How We Invest


Investment Principles

The purpose of financial markets is to provide for the efficient allocation of capital to businesses that create wealth and opportunity. Our goal is to align the interests of our clients with those outcomes. Therefore, all our investment decisions are guided by the following principles:

  • Invest for the purpose of achieving superior total return over the long run.
  • Emphasize companies with superior business franchises and enduring competitive advantages -- producing consistent and superior growth of profits and dividends along with high and sustainable returns on capital.
  • Invest in companies with proven managers who treat shareholders like partners.
  • Exercise patience, discipline, independent judgment and humility.

Minimizing Risk

Risk is commonly defined as the year-to-year volatility of returns. Low volatility is an important objective. However, we manage portfolios with a more fundamental definition of risk: the probability of losing one’s capital. To minimize risk we abide the following disciplines:

  • Invest in less than 25 companies that we study carefully and follow closely.
  • Hold a portfolio of companies which, as a group, produce higher profits and dividends year-after-year.
  • Create a margin of safety by purchasing common stocks at prices well below our estimate of the intrinsic value of the company.
  • Emphasize investments in lower risk business– companies that enjoy constant and recurring demand for their products and services.

By abiding these disciplines we have achieved less volatile results for our clients and, most important, we have significantly out-performed the equity market benchmarks during periods of broad and sharp declines.


Opportunity was what set American history off from the history of all other lands. The frontier had been Opportunity. The American school system was Opportunity. The enterprise system was Opportunity
— In Search of History, Theodore H. White



Investment Approach


There are many different and successful investment strategies. Our way is not the only way. However, of one thing we are certain: changing one’s strategy to fit the prevailing market trends will, in most cases, lead to poor investment results. Our decision-making process is classic “bottom-up” stock selection. We abide an approach which emphasizes companies that have demonstrated consistent and superior profit growth and high returns on capital. We place particular emphasis on a select group of common stocks that we refer to as growth bonds” -- companies whose cash flows have provided a rising stream of income through steady increases in dividends over many years.

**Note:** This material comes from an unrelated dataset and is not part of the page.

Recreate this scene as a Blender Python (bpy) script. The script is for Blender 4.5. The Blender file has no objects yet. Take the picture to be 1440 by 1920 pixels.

We do not engage in market-timing and we do not base our purchases and sales on short term assumptions for economic growth, monetary policy and corporate profits. Still, we monitor these critical variables closely in order to avoid excessive exposure to significant changes that might have long lasting adverse consequences for our clients. We rely on our own fundamental research to identify companies that are engaged in businesses with superior market economics. We prefer businesses that are understandable and relatively predictable. We invest exclusively in companies that exercise long-lasting competitive advantages. Given these standards, our clients’ portfolios are invested in less than 25 companies and the annual portfolio turnover is very low.

Many of the high quality companies of interest to us are rarely undiscovered. Still, opportunities arise because the majority of investors are short-sighted – chasing the fads, themes, news and rumors that drive stock prices in the short term. Yet, history confirms that differences between market prices and intrinsic value are always corrected eventually – sometimes quickly and sometimes over a few years. Indeed, patience and humility are critical to our approach.

In summary, we are investors – not traders – and we rely on outstanding businesses and managers to create wealth for our clients over the long term.

Do not believe that you alone can be right. The man who thinks that, the man who maintains that only he has the power to reason correctly, the gift to speak, the soul – A man like that, when you know him, turns out empty.